Y la amé tanto más cuando descubrí, tempranamente, que Rubén no era tan sólo esa divisoria de aguas, que hasta había rescatado para nosotros –¡¡desde Nicaragua!!– el endecasílabo de gaita gallega, con su acentuación en las sílabas 1ª, 4ª, 7ª y la 10ª, y no sòlo en la 6ª del itálico modo, y del que nos dio un ejemplo soberano al escribir: «Ese es el rey más hermoso que el día, / que abre a la musa las puertas de Oriente».

No era sólo alguien que revolucionaba el idioma sin subvertirlo, sino sólo abriéndole puertas al campo; era, además, un maestro en el sentido de saber burlarse de sus lectores enquistados en la pureza del lenguaje... sin darse cuenta de que el nicaragüense («Se le nota que es indio en lo bien que maneja la pluma», dicen que dijo Baroja) sabía más del idioma castellano de lo que nunca llegarían a saber quienes defendían a maza y martillo la pureza del mismo.

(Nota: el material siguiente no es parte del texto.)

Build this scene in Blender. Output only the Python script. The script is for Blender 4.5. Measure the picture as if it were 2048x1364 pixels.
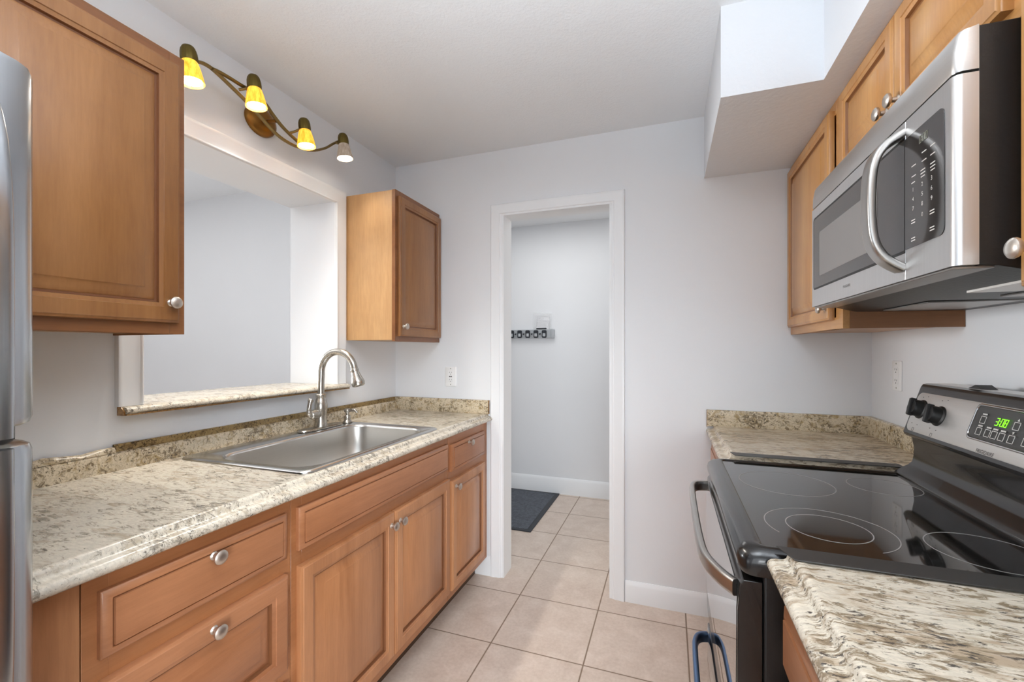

Me baso para ello en que creo que no existe en ningún otro idioma, en ningún otro poema, una nota, mejor dicho, dos notas a pie de página incorporadas a una poesía como un verso más de ella. Y las hay, pero de un modo invisible, cuando Rubén Dario les da una bofetada sin manos a los puristas en la primera estrofa de su formidable poesía “El reino interior”, en sus Prosas profanas y otros poemas, recordémosla:

«Una selva suntuosa

en el azul celeste su rudo perfil calca.

Un camino. La tierra es de color de rosa,

cual la que pinta fra Doménico Cavalca

en sus Vidas de santos. Se ven extrañas flores

de la flora gloriosa de los cuentos azules,

y entre las ramas encantadas, papemores

cuyo canto extasiara de amor a los bulbules.

(Papemor: ave rara; Bulbules: ruiseñores)».

A decir verdad me pregunto por qué Rubén no la remató así:

«Se ven extrañas flores

de la flora gloriosa de los cuentos azules,

y entre las ramas encantadas, papemores*

cuyo canto extasiara de amor a los bulbules**.

(* Papemor: ave rara; ** Bulbules: ruiseñores)».

Mi piadoso juicio al respecto es que Rubén dió la bofetada sin mano... pero con guante.